• What the exercise asks:
Output a verbatim copy of the data, cut off after the line that contains "strip('dash', dash_s, 0.135, y1".

********

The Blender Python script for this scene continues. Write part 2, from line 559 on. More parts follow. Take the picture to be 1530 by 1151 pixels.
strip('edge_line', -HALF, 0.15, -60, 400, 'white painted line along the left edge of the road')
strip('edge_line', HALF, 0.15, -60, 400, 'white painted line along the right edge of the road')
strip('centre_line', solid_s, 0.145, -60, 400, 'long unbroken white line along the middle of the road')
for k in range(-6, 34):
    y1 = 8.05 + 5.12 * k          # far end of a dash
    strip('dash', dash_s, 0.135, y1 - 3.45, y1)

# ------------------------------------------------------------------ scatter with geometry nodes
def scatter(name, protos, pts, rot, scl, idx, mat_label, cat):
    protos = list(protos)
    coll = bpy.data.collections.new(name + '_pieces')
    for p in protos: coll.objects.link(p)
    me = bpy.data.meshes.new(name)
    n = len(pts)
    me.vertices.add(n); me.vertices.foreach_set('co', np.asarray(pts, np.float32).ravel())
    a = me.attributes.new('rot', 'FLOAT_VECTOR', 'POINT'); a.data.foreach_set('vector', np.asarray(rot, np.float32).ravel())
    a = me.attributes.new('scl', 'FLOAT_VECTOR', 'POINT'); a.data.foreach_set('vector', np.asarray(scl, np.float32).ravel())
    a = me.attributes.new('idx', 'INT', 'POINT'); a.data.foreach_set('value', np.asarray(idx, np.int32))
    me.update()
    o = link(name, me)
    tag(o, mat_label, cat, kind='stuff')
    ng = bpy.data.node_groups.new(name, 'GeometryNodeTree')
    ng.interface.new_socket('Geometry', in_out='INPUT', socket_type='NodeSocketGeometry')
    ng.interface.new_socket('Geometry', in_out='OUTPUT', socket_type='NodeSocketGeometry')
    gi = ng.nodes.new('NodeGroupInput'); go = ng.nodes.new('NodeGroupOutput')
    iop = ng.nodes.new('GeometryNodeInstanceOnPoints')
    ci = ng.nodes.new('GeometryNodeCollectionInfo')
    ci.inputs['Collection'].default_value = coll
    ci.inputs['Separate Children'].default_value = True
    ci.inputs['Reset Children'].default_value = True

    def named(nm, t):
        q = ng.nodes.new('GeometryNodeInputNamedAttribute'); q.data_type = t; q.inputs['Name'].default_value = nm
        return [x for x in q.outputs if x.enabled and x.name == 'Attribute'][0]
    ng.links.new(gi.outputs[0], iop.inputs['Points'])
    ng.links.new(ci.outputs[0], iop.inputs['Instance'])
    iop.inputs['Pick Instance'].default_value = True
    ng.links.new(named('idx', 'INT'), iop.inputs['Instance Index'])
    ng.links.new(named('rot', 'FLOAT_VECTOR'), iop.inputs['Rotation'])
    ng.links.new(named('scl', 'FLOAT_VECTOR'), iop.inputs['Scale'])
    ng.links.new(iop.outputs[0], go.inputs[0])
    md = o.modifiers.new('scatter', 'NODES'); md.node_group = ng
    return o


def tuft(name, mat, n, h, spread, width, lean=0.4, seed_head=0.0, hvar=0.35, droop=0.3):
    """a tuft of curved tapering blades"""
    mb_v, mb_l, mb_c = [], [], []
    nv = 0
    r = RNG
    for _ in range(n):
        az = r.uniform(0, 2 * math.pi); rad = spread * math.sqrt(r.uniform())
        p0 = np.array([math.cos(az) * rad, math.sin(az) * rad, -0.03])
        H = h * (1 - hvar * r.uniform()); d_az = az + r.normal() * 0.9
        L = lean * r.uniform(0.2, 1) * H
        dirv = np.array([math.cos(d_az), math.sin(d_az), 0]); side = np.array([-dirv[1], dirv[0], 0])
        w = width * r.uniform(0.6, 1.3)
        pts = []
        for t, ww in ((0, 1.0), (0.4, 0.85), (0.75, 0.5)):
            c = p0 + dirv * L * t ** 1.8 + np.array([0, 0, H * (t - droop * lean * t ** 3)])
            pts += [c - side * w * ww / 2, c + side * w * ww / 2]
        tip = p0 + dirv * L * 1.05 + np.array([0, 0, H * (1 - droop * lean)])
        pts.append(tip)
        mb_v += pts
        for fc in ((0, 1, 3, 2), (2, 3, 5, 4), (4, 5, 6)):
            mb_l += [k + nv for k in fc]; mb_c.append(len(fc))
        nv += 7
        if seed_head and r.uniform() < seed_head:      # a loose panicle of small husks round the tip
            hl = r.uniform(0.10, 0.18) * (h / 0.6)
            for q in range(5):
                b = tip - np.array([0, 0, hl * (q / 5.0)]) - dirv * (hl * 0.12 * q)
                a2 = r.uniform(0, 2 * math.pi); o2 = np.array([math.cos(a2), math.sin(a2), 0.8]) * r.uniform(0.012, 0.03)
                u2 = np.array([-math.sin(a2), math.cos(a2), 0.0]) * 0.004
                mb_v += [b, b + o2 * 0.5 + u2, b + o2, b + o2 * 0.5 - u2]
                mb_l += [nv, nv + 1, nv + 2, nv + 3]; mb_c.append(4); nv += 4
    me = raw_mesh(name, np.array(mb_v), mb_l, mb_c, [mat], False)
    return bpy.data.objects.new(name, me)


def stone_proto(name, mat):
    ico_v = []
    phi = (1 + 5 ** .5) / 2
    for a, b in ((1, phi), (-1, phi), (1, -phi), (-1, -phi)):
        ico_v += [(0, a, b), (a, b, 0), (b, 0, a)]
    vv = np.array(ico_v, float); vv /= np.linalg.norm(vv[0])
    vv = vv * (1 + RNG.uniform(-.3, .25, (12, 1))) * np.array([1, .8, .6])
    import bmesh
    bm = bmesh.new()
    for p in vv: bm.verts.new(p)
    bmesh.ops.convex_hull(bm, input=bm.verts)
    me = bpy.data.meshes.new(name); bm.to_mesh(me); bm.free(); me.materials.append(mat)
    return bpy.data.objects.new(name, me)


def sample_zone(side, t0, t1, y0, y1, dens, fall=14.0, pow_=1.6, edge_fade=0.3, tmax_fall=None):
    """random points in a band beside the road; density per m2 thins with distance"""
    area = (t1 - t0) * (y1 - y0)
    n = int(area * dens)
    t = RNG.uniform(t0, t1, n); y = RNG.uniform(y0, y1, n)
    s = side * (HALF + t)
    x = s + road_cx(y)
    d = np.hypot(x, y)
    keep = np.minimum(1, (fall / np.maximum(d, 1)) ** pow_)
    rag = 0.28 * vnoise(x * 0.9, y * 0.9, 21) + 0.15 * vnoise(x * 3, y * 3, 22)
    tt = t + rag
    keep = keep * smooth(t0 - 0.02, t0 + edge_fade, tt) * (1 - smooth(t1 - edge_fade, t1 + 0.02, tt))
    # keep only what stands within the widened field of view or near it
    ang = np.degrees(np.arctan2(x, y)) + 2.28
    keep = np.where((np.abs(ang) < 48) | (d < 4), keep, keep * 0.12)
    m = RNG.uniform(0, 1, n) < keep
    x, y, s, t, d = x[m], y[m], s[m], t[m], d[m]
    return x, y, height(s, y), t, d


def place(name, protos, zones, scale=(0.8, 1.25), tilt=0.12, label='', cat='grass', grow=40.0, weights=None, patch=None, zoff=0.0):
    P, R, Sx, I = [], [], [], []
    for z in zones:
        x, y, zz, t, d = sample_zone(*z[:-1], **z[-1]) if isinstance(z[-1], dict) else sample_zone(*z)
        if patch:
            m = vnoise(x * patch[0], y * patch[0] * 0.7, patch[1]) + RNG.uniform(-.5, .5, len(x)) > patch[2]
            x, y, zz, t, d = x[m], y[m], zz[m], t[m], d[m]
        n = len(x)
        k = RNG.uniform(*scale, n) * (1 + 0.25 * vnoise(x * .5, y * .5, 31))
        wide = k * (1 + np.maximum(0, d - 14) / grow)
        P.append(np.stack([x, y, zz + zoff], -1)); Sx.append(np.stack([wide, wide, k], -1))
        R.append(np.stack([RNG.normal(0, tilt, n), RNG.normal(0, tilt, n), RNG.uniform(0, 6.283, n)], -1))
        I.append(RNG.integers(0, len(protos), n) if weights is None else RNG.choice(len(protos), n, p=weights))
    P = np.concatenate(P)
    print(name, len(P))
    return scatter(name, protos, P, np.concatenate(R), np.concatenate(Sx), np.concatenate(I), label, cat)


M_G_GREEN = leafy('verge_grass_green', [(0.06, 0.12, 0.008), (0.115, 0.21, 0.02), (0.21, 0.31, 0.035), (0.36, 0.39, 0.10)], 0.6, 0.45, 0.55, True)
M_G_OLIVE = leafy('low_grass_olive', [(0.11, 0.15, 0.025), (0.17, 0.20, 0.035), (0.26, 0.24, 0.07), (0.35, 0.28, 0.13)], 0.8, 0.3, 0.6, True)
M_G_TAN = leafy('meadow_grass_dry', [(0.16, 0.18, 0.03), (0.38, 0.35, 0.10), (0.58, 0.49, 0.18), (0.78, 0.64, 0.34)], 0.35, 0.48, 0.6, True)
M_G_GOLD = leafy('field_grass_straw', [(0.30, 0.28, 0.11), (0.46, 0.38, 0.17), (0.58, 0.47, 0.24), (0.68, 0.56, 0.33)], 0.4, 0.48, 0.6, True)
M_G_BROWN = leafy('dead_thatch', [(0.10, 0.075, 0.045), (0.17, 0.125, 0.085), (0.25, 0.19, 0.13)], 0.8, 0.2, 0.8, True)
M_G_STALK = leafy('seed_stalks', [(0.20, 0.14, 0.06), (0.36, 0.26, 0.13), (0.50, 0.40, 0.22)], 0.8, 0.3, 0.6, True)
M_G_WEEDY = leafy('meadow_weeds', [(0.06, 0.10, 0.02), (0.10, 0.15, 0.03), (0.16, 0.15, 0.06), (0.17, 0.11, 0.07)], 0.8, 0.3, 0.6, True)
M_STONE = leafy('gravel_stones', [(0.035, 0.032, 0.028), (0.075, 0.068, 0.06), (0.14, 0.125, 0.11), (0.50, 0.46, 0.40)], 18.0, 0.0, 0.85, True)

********

• Answer to this problem:
The Blender Python script for this scene continues. Write part 2, from line 559 on. More parts follow. Take the picture to be 1530 by 1151 pixels.
strip('edge_line', -HALF, 0.15, -60, 400, 'white painted line along the left edge of the road')
strip('edge_line', HALF, 0.15, -60, 400, 'white painted line along the right edge of the road')
strip('centre_line', solid_s, 0.145, -60, 400, 'long unbroken white line along the middle of the road')
for k in range(-6, 34):
    y1 = 8.05 + 5.12 * k          # far end of a dash
    strip('dash', dash_s, 0.135, y1 - 3.45, y1)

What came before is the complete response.